With ground already broken on the new plant, which the BWL has dubbed Delta Energy Park, that battle seems settled in Lansing.

But unsuccessful opponents of the plant are still pushing the utility to jettison one component of the plant: a simple cycle combustion turbine generator, also known as a peaker, used “to support intermittent renewable generation” in periods of peak demand, according to the BWL.

In an email to City Pulse, BWL spokeswoman Breina Pugh wrote that the peaker will serve as backup for the two main generators and “provide a small percentage of power to the plant.”

“Renewable energy is an intermittent source of power that needs a reliable back-up and storage technology that does not exist today Pugh wrote. “Storage capability has not evolved to the scale needed for a utility of our size but we continue to investigate storage options as they arise.”

But the energy picture is changing fast. Trade sites are buzzing over the implications of recent advances in energy storage for the automotive and utility sectors.

A March 2018 report from the National Renewable Energy Laboratory, part of the U.S. Energy Department, found that “the cost of energy storage has declined dramatically in recent years, presenting an opportunity for energy storage to perform functions currently met by conventional generators that serve peak demand.”

S&P Global Market Intelligence, a much-relied-upon source for investors, declared this spring that “by most measures, 2018 was a long-anticipated breakout year for batteries,” with record investment going into research, product development and manufacturing “as prices plummet.” Global annual energy storage additions more than doubled, and are on pace to surge another 78% in 2019, according to Bloomberg New Energy Finance.

In an interview with S&P Global, Tom Buttgenbach, president and CEO of developer 8minutenergy Renewables LLC, said “I can beat a gas peaker anywhere in the country today with a solar-plus-storage power plant. Who in their right mind today would build a new gas peaker? We are a factor of two cheaper.”

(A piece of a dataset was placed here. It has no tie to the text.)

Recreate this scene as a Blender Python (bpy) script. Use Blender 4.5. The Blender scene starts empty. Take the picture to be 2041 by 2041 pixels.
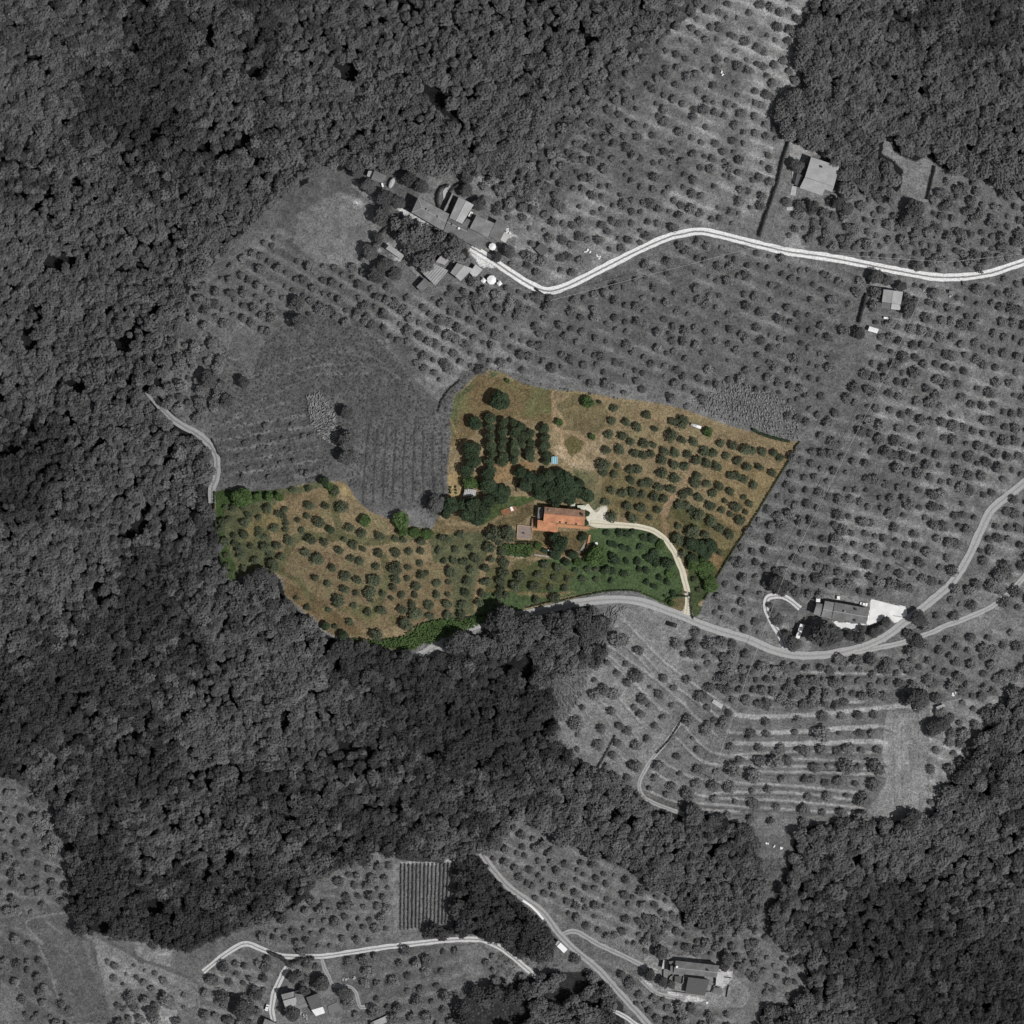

Even factoring for hyperbole, it’s clear the market is evolving faster than the BWL can pour cement, lay bricks and fit pipes at the new Delta Energy Park.

Marshall Clabeuax of the Michigan Climate Action Network is among those trying to persuade the BWL to drop the “peaker.”
“Across the country, these products are being mothballed,” Clabeaux said. “I know we broke ground now, but in L.A., there are plants that were 50 or 60% done and they’ve turned the project off because of the costs and the risks.”

Clabeaux referred to General Electric’s decision in June is to shut down its 750 megawatt gas-fired Inland Empire Energy Center plant in California, even though the plant had 20 years left in its useful life. (The plant will now be used as a battery storage site.)

Douglas Jester, an advisory, nonvoting member of the BWL Board, said the new Delta Energy Park could well share the fate of California’s Inland Empire and never live out its natural life.

“Because of concerns for climate change and the advancing technology, natural gas plants are going to have to be retired earlier than when they wear out,” Jester said.

However, in a twist, Jester said the “peaker” might come in handy.

“Even with storage coming along rapidly, we still have good days and bad days in renewable generation,” Jester said. “Current storage technology can work really well for day vs. evening, but we don’t yet have the technology ready to handle multi-day storage.”

The peaker, Jester said, might be useful to fill in renewable gaps — more useful, in the long run, than the two big combined cycle units that make up the bulk of the BWL’s new plant.

“The plant’s going to be built,” Jester said. “It’s contracted. But its use will be displaced within a couple of decades by wind and solar that are cheaper to build and operate than it will be to operate the gas plants. We’ll just displace them and they’ll sit there, lightly used.”